Iraqi government claims that United Nations weapons inspectors are really spies for the US government have been brushed off by the Clinton administration, the UN and the American media. The general approach has been to treat such charges as so absurd that they are not worth commenting on.

But an article in Monday’s Washington Post effectively confirms the Iraqi allegations. The article notes that UNSCOM itself had neither the manpower nor the financing to carry out widespread inspections in a country of 23 million people. The vast majority of the 160 technical experts working for UNSCOM in New York City and Baghdad were supplied by governments which participated in the Gulf War against Iraq. Most of these experts are still on the payroll of their respective governments.

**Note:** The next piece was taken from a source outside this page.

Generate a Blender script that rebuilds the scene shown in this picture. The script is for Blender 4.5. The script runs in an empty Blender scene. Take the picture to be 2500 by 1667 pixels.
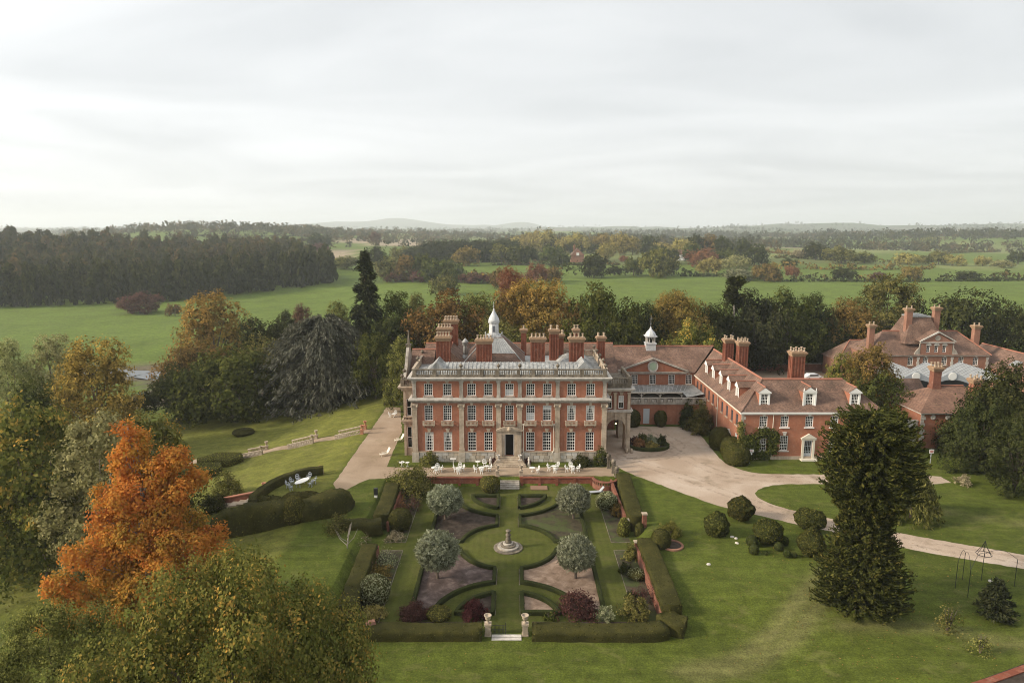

Although these individuals sign statements of loyalty to the UN, swearing not to divulge information to the governments which pay their salaries, “it is no secret that some of these experts report their findings not only to the commission but to their own governments as well,” the newspaper reported.

“Sensitive information about Iraq does flow in and out of the commission’s offices on the 30th and 31st floors of the United Nations tower in New York,” said the Post account, not only through individual agents, but as part of the official workings of UNSCOM, which relies on “unpublicized assistance” from agencies like the US Central Intelligence Agency and National Security Agency.

American U-2 planes take detailed photographs of Iraqi sites for UNSCOM, with the film developed at NSA laboratories which routinely copy the information for American use. In addition, UNSCOM has turned over dozens of Russian-made engines, gyroscopes and other parts of ballistic missiles for analysis by the CIA, because “no other country knew as much about these missiles.”